• _What you will do_: Leaving out the pictures, retype the lines from the beginning of the listing through the line containing "COL = S.collection".
- - -
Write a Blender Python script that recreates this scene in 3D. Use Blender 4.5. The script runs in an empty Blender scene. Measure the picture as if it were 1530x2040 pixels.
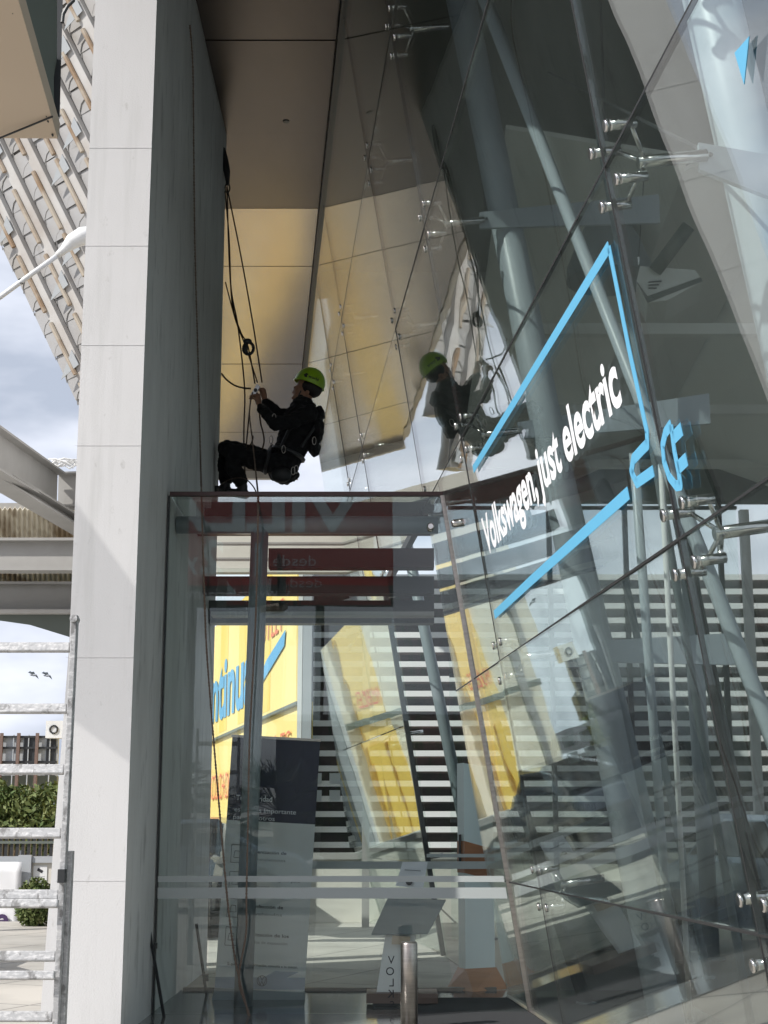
import bpy, bmesh, math, random
from mathutils import Vector, Matrix
random.seed(7)
R = math.radians
S = bpy.context.scene
COL = S.collection

# ------------------------------------------------------------ camera, sky, sun, exposure
PITCH, FPX, HCAM = R(12.06), 2950.0, 1.3
cam_d = bpy.data.cameras.new('camera'); cam = bpy.data.objects.new('camera', cam_d); COL.objects.link(cam)
cam.location = (0, 0, HCAM); cam.rotation_euler = (R(90) + PITCH, 0, 0)
cam_d.sensor_fit = 'VERTICAL'; cam_d.sensor_height = 24; cam_d.lens = FPX / 2040 * 24
cam_d.clip_start = 0.1; cam_d.clip_end = 2000
S.camera = cam

SUN_AZ, SUN_EL = R(240), R(40)          # azimuth from +Y clockwise: behind the camera, to the left
sun_dir = Vector((math.sin(SUN_AZ) * math.cos(SUN_EL), math.cos(SUN_AZ) * math.cos(SUN_EL), math.sin(SUN_EL)))
sd = bpy.data.lights.new('sun', 'SUN'); sd.energy = 2.6; sd.angle = R(0.5); sd.color = (1, .965, .92)
so = bpy.data.objects.new('sun', sd); COL.objects.link(so)
so.rotation_euler = sun_dir.to_track_quat('Z', 'Y').to_euler()

W_ = bpy.data.worlds.new('World'); S.world = W_; W_.use_nodes = True
nt = W_.node_tree; nt.nodes.clear()
def N(t, nt=None, **k):
    n = nt.nodes.new(t)
    for a, b in k.items(): setattr(n, a, b)
    return n
out = N('ShaderNodeOutputWorld', nt)
sky = N('ShaderNodeTexSky', nt, sky_type='NISHITA', sun_disc=False, sun_elevation=SUN_EL, sun_rotation=SUN_AZ)
b1 = N('ShaderNodeBackground', nt); b1.inputs[1].default_value = 0.11
nt.links.new(sky.outputs[0], b1.inputs[0])
tc = N('ShaderNodeTexCoord', nt); mp = N('ShaderNodeMapping', nt); mp.inputs['Scale'].default_value = (1, 1, 2.4)
mp.inputs['Location'].default_value = (3.1, .4, .9)
n1 = N('ShaderNodeTexNoise', nt); n1.inputs['Scale'].default_value = 2.6; n1.inputs['Detail'].default_value = 7; n1.inputs['Roughness'].default_value = .55
r1 = N('ShaderNodeValToRGB', nt); r1.color_ramp.elements[0].position = .26; r1.color_ramp.elements[1].position = .46
n2 = N('ShaderNodeTexNoise', nt); n2.inputs['Scale'].default_value = 5.5; n2.inputs['Detail'].default_value = 5
r2 = N('ShaderNodeValToRGB', nt)
r2.color_ramp.elements[0].position = .36; r2.color_ramp.elements[0].color = (.33, .37, .45, 1)
r2.color_ramp.elements[1].position = .66; r2.color_ramp.elements[1].color = (.70, .725, .80, 1)
b2 = N('ShaderNodeBackground', nt); b2.inputs[1].default_value = 0.88
mx = N('ShaderNodeMixShader', nt)
L = nt.links.new
L(tc.outputs['Generated'], mp.inputs[0]); L(mp.outputs[0], n1.inputs['Vector']); L(mp.outputs[0], n2.inputs['Vector'])
L(n1.outputs[0], r1.inputs[0]); L(n2.outputs[0], r2.inputs[0]); L(r2.outputs[0], b2.inputs[0])
L(r1.outputs[0], mx.inputs[0]); L(b1.outputs[0], mx.inputs[1]); L(b2.outputs[0], mx.inputs[2]); L(mx.outputs[0], out.inputs[0])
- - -
• _Completed task_:
Write a Blender Python script that recreates this scene in 3D. Use Blender 4.5. The script runs in an empty Blender scene. Measure the picture as if it were 1530x2040 pixels.
import bpy, bmesh, math, random
from mathutils import Vector, Matrix
random.seed(7)
R = math.radians
S = bpy.context.scene
COL = S.collection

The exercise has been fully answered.